New York

Vitaly Komar and Alexander Melamid

The relation between conceptual art and painting remains an uncertain marriage. It was in defiance of their rigid separation by the cultural status quo that Vitaly Komar and Alexander Melamid first sullied their “pure” idea art with the sensual, and therefore more marketable, trappings of painting. It’s now been long enough since this collaborative duo returned to the academic style in which they were trained, a gesture at once sentimental and satiric, that the irony one expected to find in their most recent show stemmed in part from the eclipse of their conceptual status, the ease with which they have settled into the art world’s commodity machinery. Komar and Melamid may have drifted away from the art-market innuendo that barbed much of their previous work (such as their project of buying and selling souls), but the paintings they now produce are equally sarcastic as allusive caricatures of global cultural politics. The ambiguous duality of wealth and poverty that art may embrace, on either commercial or conceptual terms, was but one teaser in their earlier work, and it stemmed from the same disorienting cultural schizophrenia made explicit in their new paintings.

Komar and Melamid’s appropriated Old Master technique, that of layering glaze overglaze to build up form, stands out like a historical albatross even in this appropriative age. It is specific to the cultural politics they address, a contrived slant on the propagandistic grandeur of the officially sanctioned Socialist Realist genre in their native Russia. These latest works are multi-paneled canvases executed in their previous mock-historical style, to which they’ve applied an eclectic hodgepodge of Modernist and Post-Modernist gestures. The large scale of the panels and the jam-packed installation emphasized the overcrowded, claustrophobic condition of our current art politics and economy The ridicule levied on the standards of taste established by socialistic governments has now been applied to the broader (but just as narrowly conceived) spectrum of Western (capitalist) Modernism. Each cliché of invention is a specimen selected from an endless rack of styles without content. The pluralistic glut of current artistic production is exposed as a laughable excess of commercial hype, “new and improved” commodities churned out to satisfy the appetite of a bourgeois consumer society Komar and Melamid’s expanded cast of esthetic follies acts out a farce of accepted values—social, political, sexual, esthetic, or whatever else comes into the artists’ line of fire.

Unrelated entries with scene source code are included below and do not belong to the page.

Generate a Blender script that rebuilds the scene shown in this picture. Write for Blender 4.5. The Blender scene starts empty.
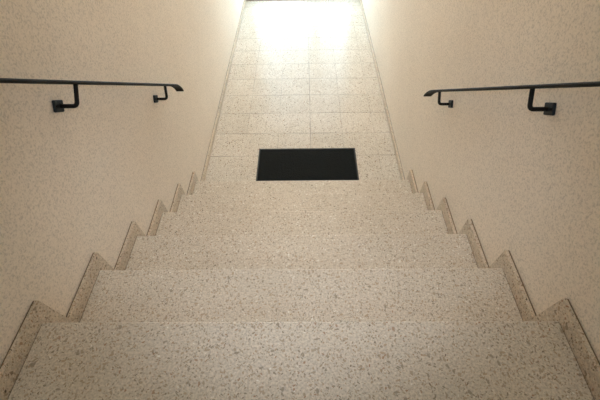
import bpy, bmesh, math
from mathutils import Vector, Matrix
scn = bpy.context.scene
COL = scn.collection

# ------------------------------------------------------------------ dimensions (metres)
HW = 0.75            # half width between the walls
RISE = 0.1706
TREAD = 0.2757
TOP = 6 * RISE       # level of the upper landing
NOSE = [0.4514 + TREAD * k for k in range(6)]; NOSE[0] += .003
LEVEL = [TOP - RISE * k for k in range(6)]
SK_T = 0.0175        # skirting incl. grout
SK_H = 0.055
BACK = -1.3
FAR = 5.25
CEIL = 3.75
CAM_Z = 1.0483 + TOP

# ------------------------------------------------------------------ node helpers
def new_mat(name):
    m = bpy.data.materials.new(name); m.use_nodes = True
    nt = m.node_tree
    return m, nt, nt.nodes['Principled BSDF']

def N(nt, typ, **kw):
    n = nt.nodes.new(typ)
    for k, v in kw.items():
        if k in n.inputs.keys(): n.inputs[k].default_value = v
        else: setattr(n, k, v)
    return n

def math_(nt, op, a, b=None, c=None, clamp=False):
    n = nt.nodes.new('ShaderNodeMath'); n.operation = op; n.use_clamp = clamp
    for i, v in enumerate((a, b, c)):
        if v is None: continue
        if isinstance(v, (int, float)): n.inputs[i].default_value = v
        else: nt.links.new(v, n.inputs[i])
    return n.outputs[0]

def mix(nt, fac, a, b, mode='MIX'):
    n = nt.nodes.new('ShaderNodeMix'); n.data_type = 'RGBA'; n.blend_type = mode
    for sock, v in ((n.inputs[0], fac), (n.inputs[6], a), (n.inputs[7], b)):
        if isinstance(v, (int, float)): sock.default_value = v
        elif isinstance(v, tuple): sock.default_value = (*v, 1) if len(v) == 3 else v
        else: nt.links.new(v, sock)
    return n.outputs[2]

def ramp(nt, src, stops, interp='LINEAR'):
    r = nt.nodes.new('ShaderNodeValToRGB'); r.color_ramp.interpolation = interp
    el = r.color_ramp.elements
    while len(el) < len(stops): el.new(0.5)
    for e, (p, c) in zip(el, stops):
        e.position = p; e.color = (*c, 1) if len(c) == 3 else c
    nt.links.new(src, r.inputs[0])
    return r.outputs[0]

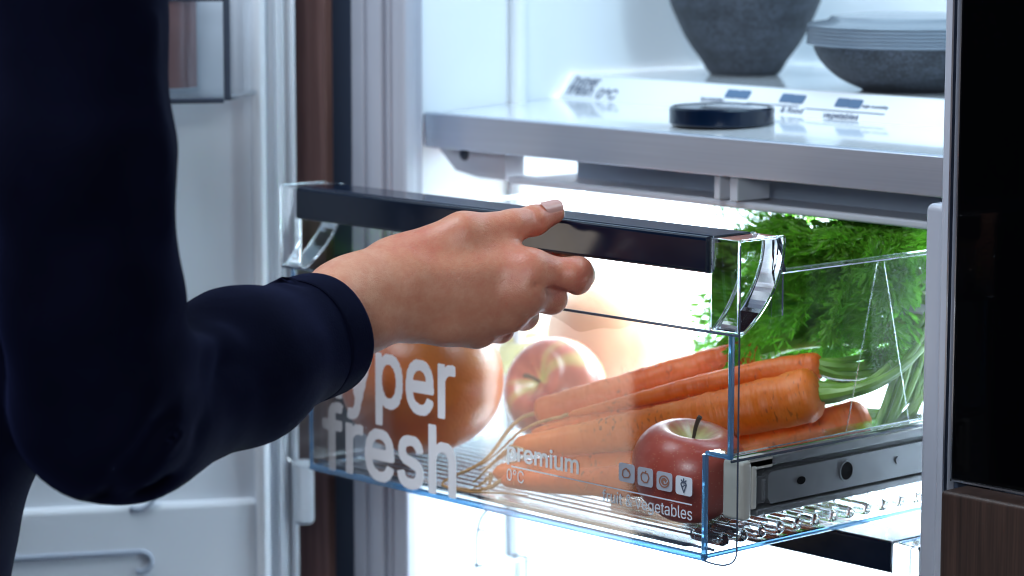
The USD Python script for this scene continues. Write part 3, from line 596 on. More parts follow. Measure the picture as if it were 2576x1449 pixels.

Komar and Melamid’s attitude is a rare one of distance without dispassion. Their peculiar relation to their subject matter, that of identification on one level and alienation on another, is due, one would suspect, to the bizarre schism in their heritage. They are caught in a global power rift: expatriates of a communist regime living and working in the most capitalistic art system ever, they are neither entirely Russian nor Western, but uncomfortably both. With two homes that fail to equal one, they remain displaced, alien creatures whose mixed cultural program cannot help but measure the differences and similarities between its opposing cultural factions. They can see that New York is the warehouse of America’s cultural colonialization of the world, just as they have seen the cultural stagnation caused by the Soviet government’s control of art. They have the proper perspective from which to see the joke, and the gift of making it just as obvious for anyone to see.